Along the way, I’ll be watching to see if mindful compassion is enough. I may need to develop or learn some specific strategies to help me with interruptions.

With some projects, I need to realize that I have to stop them before they are finished, and so I am the one interrupting my immersion. For example, it’s now time for me to head to the office. But I want to stay and finish this post, and I can feel that my brain is longing to complete these thoughts.

And yet. My goal in allowing myself to become immersed is to do so in a way that I can manage with my responsibilities and the tasks of daily living.

So I am going to tell myself that these ideas will still be there when I return. I can put those bookmarks in, I can let my attention shift to writing HTML code, and when I return to complete this post, I will be able to re-immerse myself. (I will let you know how this goes!)


It is the next morning. Yesterday’s practice of immersing myself in writing, emerging from that state, and completing a productive day at the office went well, in part because it was a very busy day at the office, so I was able to move from one immersed state to another.

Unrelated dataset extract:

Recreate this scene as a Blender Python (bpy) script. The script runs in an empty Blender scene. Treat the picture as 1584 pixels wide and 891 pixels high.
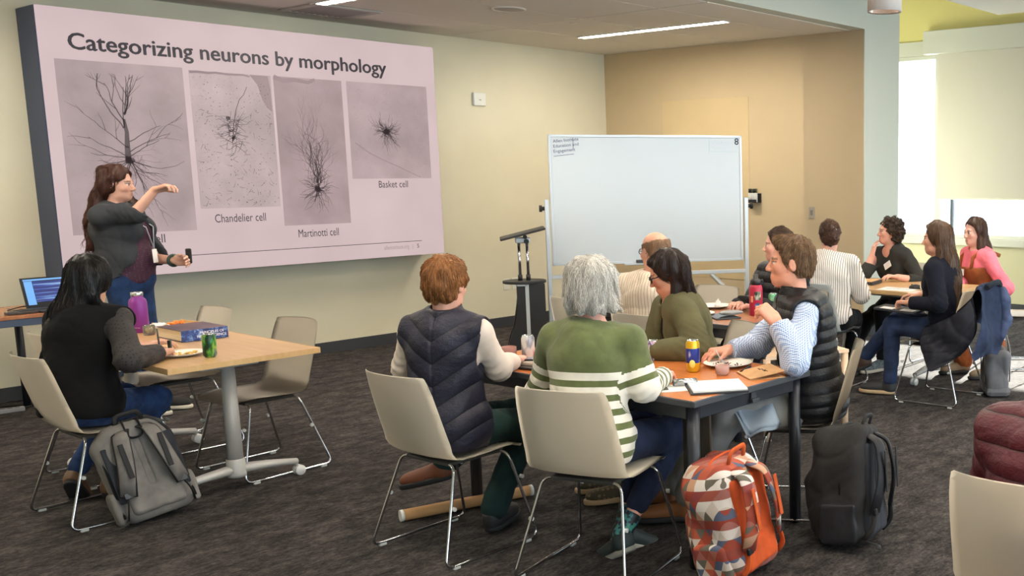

Overall, I feel that if I trust the structure of my life, the routines of work schedules and my own schedules for tasks, I will be able to engage successfully with the immersive experience. Each morning, I review for myself the few things that must get done and the things that I want to do. I identify options and times where I have flexibility: for example, I don’t have to practice cello after I do the dishes; I can do it in the afternoon, if I prefer, or even skip the practice altogether, if yoga, spending time in the garden, or simply daydreaming better suit the needs of the day.

In other words, within structure, I can give myself the freedom to become immersed. It doesn’t have to be one or the other–I can live responsibly while still living rich.

Author’s note: Many of the ideas in and the inspiration for this post were spurred by an amazing series of articles I found on “Hacking Your Executive Function” by autofspoons, one of my new favorite bloggers.